## Stated goal:
Leave the pictures out and quote every line from the start of the listing to the line with "COL = sc.collection", inclusive.
━━ Material
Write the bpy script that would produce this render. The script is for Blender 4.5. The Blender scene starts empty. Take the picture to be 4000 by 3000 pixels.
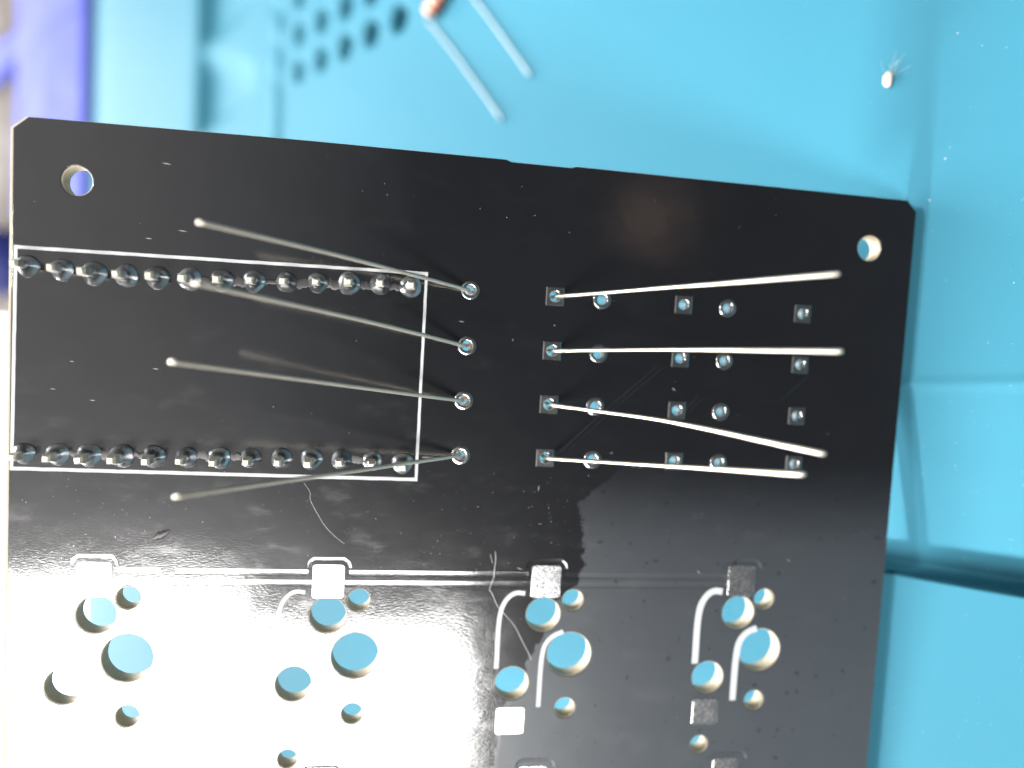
import bpy, math, random
from mathutils import Vector, Matrix

random.seed(7)
MM = 0.001
sc = bpy.context.scene
COL = sc.collection

# ------------------------------------------------------------------ frames
# World: the soldering mat is the plane z = 0, the board's lower (right) edge stands on it.
# Board frame (mm): x along the board, y up the picture, z out of its solder side.
LEAN = math.radians(50)
B0 = Vector((69.6, 16.0, -1.6))
AX = Vector((math.cos(LEAN), 0, math.sin(LEAN)))
AZ = Vector((-math.sin(LEAN), 0, math.cos(LEAN)))
def b2w(p):
    d = Vector(p) - B0
    return Vector((d.dot(AX), d.y, d.dot(AZ))) * MM
BOARD_M = Matrix(((math.cos(LEAN), 0, math.sin(LEAN), 0), (0, 1, 0, 0), (-math.sin(LEAN), 0, math.cos(LEAN), 0), (0, 0, 0, 1)))
BOARD_M.translation = b2w((0, 0, 0))

# ------------------------------------------------------------------ camera
CAM_B = Vector((21.173, 28.881, 64.918))
cam = bpy.data.cameras.new('camera')
cam.sensor_width = 36.0
cam.lens = 36.0 * 2900.0 / 4000.0
cam.clip_start = 0.002
cam.clip_end = 20.0
cam.dof.use_dof = True
cam.dof.focus_distance = 0.0622
cam.dof.aperture_fstop = 26.1 / 2.3          # pupil about 2.3 mm
cam.dof.aperture_blades = 0
camo = bpy.data.objects.new('camera', cam)
COL.objects.link(camo)
fw = Vector((-0.65367, -0.063499, -0.754111)); up = Vector((-0.083691, 0.996427, -0.011359)); rt = Vector((0.752138, 0.055687, -0.656648))
m = Matrix((rt, up, -fw)).transposed().to_4x4()
m.translation = b2w(CAM_B)
camo.matrix_world = m
sc.camera = camo

# ------------------------------------------------------------------ world, lamps, exposure
world = bpy.data.worlds.new('World'); sc.world = world
world.use_nodes = True
bg = world.node_tree.nodes['Background']
bg.inputs['Color'].default_value = (0.80, 0.90, 1.0, 1)
bg.inputs['Strength'].default_value = 0.10

def area(name, x0, x1, y0, y1, dist, radiance, color):
    """A lamp placed so that the board mirrors it over the patch x0..x1, y0..y1 (mm on the board)."""
    C = CAM_B; Cm = Vector((C.x, C.y, -C.z))
    mid = Vector(((x0 + x1) / 2, (y0 + y1) / 2, 0))
    d = (mid - Cm); k = dist / d.length
    pos = Cm + d * k
    w, h = (x1 - x0) * k, (y1 - y0) * k
    L = bpy.data.lights.new(name, 'AREA'); L.shape = 'RECTANGLE'
    L.size = w * MM; L.size_y = h * MM
    L.energy = radiance * 4 * (w * MM) * (h * MM)
    L.color = color
    o = bpy.data.objects.new(name, L); COL.objects.link(o)
    o.matrix_world = BOARD_M @ Matrix.Translation(pos * MM)   # its -z faces the board, parallel to it
    return o
area('window_pane_light', -16, 8.8, -17, 5.8, 620, 43, (1.0, 0.985, 0.96))
area('window_pane_light', 9.4, 28.6, -17, 1.6, 620, 43, (1.0, 0.985, 0.96))
for i, (xe, col) in enumerate(((-9, (1.0, .97, .93)), (-4, (1.0, .97, .93)), (1, (1.0, .95, .9)), (5, (1.0, .92, .87)), (9, (1.0, .92, .87)), (13, (.98, .98, 1.0)), (17, (.95, .98, 1.0)), (21, (.95, .98, 1.0)))):
    area('bright_wall_light', -70, xe, -12, 75, 740 + 15 * i, 0.095, col)
area('added_warm_glow_light', 40.5, 46.5, 37.5, 43, 700, 0.45, (1.0, 0.66, 0.5))  # added so the board mirrors a warm blob; no such lamp known

def spot(name, src, tgt, energy, ang, blend, color, radius=0.08):
    L = bpy.data.lights.new(name, 'SPOT'); L.energy = energy; L.spot_size = math.radians(ang); L.spot_blend = blend
    L.color = color; L.shadow_soft_size = radius
    o = bpy.data.objects.new(name, L); COL.objects.link(o)
    o.location = Vector(src) * MM
    o.rotation_euler = (Vector(tgt) * MM - o.location).to_track_quat('-Z', 'Y').to_euler()
    return o
def panel(name, src, tgt, w, h, radiance, color):
    L = bpy.data.lights.new(name, 'AREA'); L.shape = 'RECTANGLE'; L.size = w * MM; L.size_y = h * MM
    L.energy = radiance * 4 * w * h * MM * MM; L.color = color
    o = bpy.data.objects.new(name, L); COL.objects.link(o); o.location = Vector(src) * MM
    o.rotation_euler = (Vector(tgt) * MM - o.location).to_track_quat('-Z', 'Y').to_euler()
panel('far_window_light', (-560, -40, 215), (-80, 20, 0), 620, 260, 36, (1.0, 0.99, 0.97))
spot('added_sun_patch_light', (-292, -477, 364), (20, -50, 0), 620, 8, 0.7, (1.0, 0.98, 0.94))  # added spot, brightens the lower right mat like a patch of sun
spot('added_sun_patch_light', (-420, -120, 620), (-172, 78, 0), 34, 17, 0.9, (1.0, 0.98, 0.94))  # second added spot, brightens the far left of the mat
spot('added_mat_fill_light', (-330, 200, 560), (-62, 55, 0), 125, 12, 1.0, (1.0, 0.99, 0.97), 0.06)  # unseen fill spot added to lift the mat past the board's top edge

vs = sc.view_settings
vs.view_transform = 'Standard'; vs.look = 'None'; vs.exposure = 0.0; vs.gamma = 1.0; vs.use_curve_mapping = False
sc.cycles.max_bounces = 8
sc.cycles.caustics_reflective = False
sc.cycles.caustics_refractive = False
sc.cycles.sample_clamp_indirect = 4.0

# ------------------------------------------------------------------ helpers
def tag(o, label=None, cat=None, group=None, kind=None):
    if label: o['label'] = label
    if cat: o['category'] = cat
    if group: o['group'] = group
    if kind: o['kind'] = kind
    return o
def link(name, me, mat=None, parent=None, loc=None):
    o = bpy.data.objects.new(name, me); COL.objects.link(o)
    if mat and me and not me.materials: me.materials.append(mat)
    if parent: o.parent = parent
    if loc: o.location = Vector(loc) * MM
    return o
def empty(name, mat4=None):
    o = bpy.data.objects.new(name, None); COL.objects.link(o); o.empty_display_size = 0.005
    if mat4 is not None: o.matrix_world = mat4
    return o
def mesh(name, vs_, fs, smooth=False):
    me = bpy.data.meshes.new(name)
    me.from_pydata([(v[0] * MM, v[1] * MM, v[2] * MM) for v in vs_], [], fs)
    me.validate(); me.update()
    if smooth:
        for p in me.polygons: p.use_smooth = True
    return me
def circle(cx, cy, r, n=40, wob=0.0):
    ph = random.random() * 6.28
    return [(cx + r * (1 + wob * math.sin(3 * t + ph)) * math.cos(t), cy + r * (1 + wob * math.cos(2 * t + ph)) * math.sin(t)) for t in (2 * math.pi * i / n for i in range(n))]
def filled(name, outer, holes, z0, z1, bevel=0.0, res=2):
    """Flat plate between z0 and z1 (mm) with through holes."""
    cu = bpy.data.curves.new(name, 'CURVE'); cu.dimensions = '2D'; cu.fill_mode = 'BOTH'
    for loop in [outer] + holes:
        sp = cu.splines.new('POLY'); sp.points.add(len(loop) - 1); sp.use_cyclic_u = True
        for pt, (x, y) in zip(sp.points, loop): pt.co = (x, y, 0, 1)
    cu.extrude = (z1 - z0) / 2 - bevel
    cu.bevel_depth = bevel; cu.bevel_resolution = res; cu.offset = -bevel
    o = bpy.data.objects.new('tmp', cu); COL.objects.link(o)
    dg = bpy.context.evaluated_depsgraph_get(); dg.update()
    me = bpy.data.meshes.new_from_object(o.evaluated_get(dg))
    bpy.data.objects.remove(o); bpy.data.curves.remove(cu)
    me.name = name
    zc = (z0 + z1) / 2
    for v in me.vertices: v.co = Vector((v.co.x, v.co.y, v.co.z + zc)) * MM
    me.materials.clear()
    return me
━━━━
## Solution to the problem:
Write the bpy script that would produce this render. The script is for Blender 4.5. The Blender scene starts empty. Take the picture to be 4000 by 3000 pixels.
import bpy, math, random
from mathutils import Vector, Matrix

random.seed(7)
MM = 0.001
sc = bpy.context.scene
COL = sc.collection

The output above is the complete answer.